Hanen ruled in favor of Texas and eight other states that filed suit in 2018 against DACA on the grounds that former President Barack Obama, who created the program by executive order in 2012, did not have the authority to do so because he bypassed Congress.

The states that joined Texas in the lawsuit -- Alabama, Arkansas, Kansas, Louisiana, Mississippi, Nebraska, South Carolina and West Virginia -- also said the program has been a financial strain.

DACA has enabled about 700,000 qualifying young people, described as Dreamers to work, go to college, get health insurance, a driver's license and not face deportation. These young adults were brought to the U.S. as children by their parents without legal documentation.

Just last year, the Supreme Court ruled against efforts by the Trump administration to end the program, saying the actions taking to rescind it had been "arbitrary and capricious." A federal judge at the end of last year also ordered the Trump administration to fully restore DACA.

In response to the Supreme Court's ruling, the U.S. Conference of Catholic Bishops urged President Donald Trump to "strongly reconsider terminating DACA" and they also urged U.S. senators to "immediately pass legislation that provides a path to citizenship" for Dreamers, stressing that this kind of "permanent legislative protection" is long overdue.

Advocates had similar pleas after Hanen's ruling.

"Texas does not have the right to dictate federal immigration policy or to upend the lives of hundreds of thousands of DACA recipients. Congress and the President must act decisively and swiftly to enact lasting protections for Dreamers, including a pathway to citizenship," tweeted Hope Border Institute July 16.

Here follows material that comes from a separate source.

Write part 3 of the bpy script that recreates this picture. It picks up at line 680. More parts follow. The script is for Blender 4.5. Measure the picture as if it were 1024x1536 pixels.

Similarly, the Cabrini Immigrant Services of New York tweeted: "We demand that Congress and @POTUS take immediate action to provide a pathway to citizenship. We cannot wait any longer. There are NO excuses."

Biden pledged to protect DACA in his presidential campaign, and he has since proposed legislation that would provide immigrants with a pathway to citizenship. DACA supporters have long insisted that it's up to Congress to pass legislation that would provide Dreamers with permanent relief.

Hanen similarly indicated that Congress needs to step in. When he rejected Texas' request in 2018 to end DACA through a preliminary injunction, he wrote at the time: "If the nation truly wants to have a DACA program, it is up to Congress to say so."

Currently, a Senate committee is considering the American Dream and Promise Act of 2021. The House passed its version of the measure in March, along with the Farm Workforce Modernization Act, which provides a path to legal status for farmworkers.

The American Dream measure would create a "conditional permanent resident" status valid for up to 10 years that would protect DACA recipients and other Dreamers from deportation, allow them to work legally in the U.S. and permit them to travel outside the country -- if they meet several requirements.

On DACA's ninth anniversary June 15, Washington Auxiliary Bishop Mario E. Dorsonville, chairman of the USCCB's Committee on Migration, implored Congress to act on creating a pathway to citizenship for those in the program.

He also submitted written testimony that same day for a hearing by the Senate Judiciary Committee on the proposed bipartisan legislation to help Dreamers. The bishop stressed that DACA recipients -- along with Temporary Protected Status and Deferred Enforced Departure holders, migrant agricultural workers and essential workers in the country without documents -- deserve relief.

The bishop said the USCCB has worked with members in the House and Senate on drafting the first versions of the DREAM Act in 2000 and 2001, which stands for the Development, Relief and Education for Alien Minors Act.

He said the bishops have been "calling for passage of such a measure ever since."